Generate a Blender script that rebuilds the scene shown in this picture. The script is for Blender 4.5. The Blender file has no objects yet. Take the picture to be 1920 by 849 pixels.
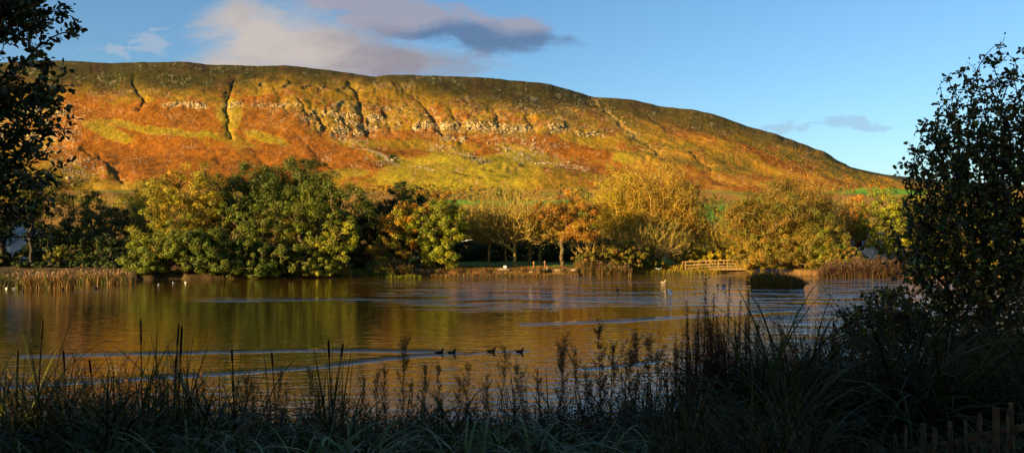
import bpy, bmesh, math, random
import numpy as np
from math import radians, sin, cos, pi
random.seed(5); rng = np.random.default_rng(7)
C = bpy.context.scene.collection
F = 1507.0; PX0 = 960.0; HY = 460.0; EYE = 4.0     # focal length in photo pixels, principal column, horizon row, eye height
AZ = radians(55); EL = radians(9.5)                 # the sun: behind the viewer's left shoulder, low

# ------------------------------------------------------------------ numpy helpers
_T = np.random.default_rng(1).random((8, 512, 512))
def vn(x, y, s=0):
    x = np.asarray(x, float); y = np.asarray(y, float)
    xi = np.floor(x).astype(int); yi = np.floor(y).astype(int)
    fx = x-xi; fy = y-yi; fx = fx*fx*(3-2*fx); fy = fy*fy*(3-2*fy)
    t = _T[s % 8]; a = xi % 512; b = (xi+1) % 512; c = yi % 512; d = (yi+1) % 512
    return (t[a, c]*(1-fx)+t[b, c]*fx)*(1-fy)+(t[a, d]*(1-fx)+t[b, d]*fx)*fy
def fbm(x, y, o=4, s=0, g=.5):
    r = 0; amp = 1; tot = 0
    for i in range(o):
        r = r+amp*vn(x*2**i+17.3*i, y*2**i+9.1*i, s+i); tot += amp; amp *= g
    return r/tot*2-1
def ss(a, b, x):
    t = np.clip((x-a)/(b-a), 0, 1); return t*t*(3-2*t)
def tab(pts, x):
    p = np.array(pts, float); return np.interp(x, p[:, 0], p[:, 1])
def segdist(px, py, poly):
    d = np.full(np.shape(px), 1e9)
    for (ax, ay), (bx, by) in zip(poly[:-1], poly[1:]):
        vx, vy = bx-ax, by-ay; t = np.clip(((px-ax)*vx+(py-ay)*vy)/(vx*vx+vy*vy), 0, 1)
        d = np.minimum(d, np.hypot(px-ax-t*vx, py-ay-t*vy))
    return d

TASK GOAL
Omit any images, then output the listing exactly.

CORRECT RESPONSE
Generate a Blender script that rebuilds the scene shown in this picture. The script is for Blender 4.5. The Blender file has no objects yet. Take the picture to be 1920 by 849 pixels.
import bpy, bmesh, math, random
import numpy as np
from math import radians, sin, cos, pi
random.seed(5); rng = np.random.default_rng(7)
C = bpy.context.scene.collection
F = 1507.0; PX0 = 960.0; HY = 460.0; EYE = 4.0     # focal length in photo pixels, principal column, horizon row, eye height
AZ = radians(55); EL = radians(9.5)                 # the sun: behind the viewer's left shoulder, low

# ------------------------------------------------------------------ numpy helpers
_T = np.random.default_rng(1).random((8, 512, 512))
def vn(x, y, s=0):
    x = np.asarray(x, float); y = np.asarray(y, float)
    xi = np.floor(x).astype(int); yi = np.floor(y).astype(int)
    fx = x-xi; fy = y-yi; fx = fx*fx*(3-2*fx); fy = fy*fy*(3-2*fy)
    t = _T[s % 8]; a = xi % 512; b = (xi+1) % 512; c = yi % 512; d = (yi+1) % 512
    return (t[a, c]*(1-fx)+t[b, c]*fx)*(1-fy)+(t[a, d]*(1-fx)+t[b, d]*fx)*fy
def fbm(x, y, o=4, s=0, g=.5):
    r = 0; amp = 1; tot = 0
    for i in range(o):
        r = r+amp*vn(x*2**i+17.3*i, y*2**i+9.1*i, s+i); tot += amp; amp *= g
    return r/tot*2-1
def ss(a, b, x):
    t = np.clip((x-a)/(b-a), 0, 1); return t*t*(3-2*t)
def tab(pts, x):
    p = np.array(pts, float); return np.interp(x, p[:, 0], p[:, 1])
def segdist(px, py, poly):
    d = np.full(np.shape(px), 1e9)
    for (ax, ay), (bx, by) in zip(poly[:-1], poly[1:]):
        vx, vy = bx-ax, by-ay; t = np.clip(((px-ax)*vx+(py-ay)*vy)/(vx*vx+vy*vy), 0, 1)
        d = np.minimum(d, np.hypot(px-ax-t*vx, py-ay-t*vy))
    return d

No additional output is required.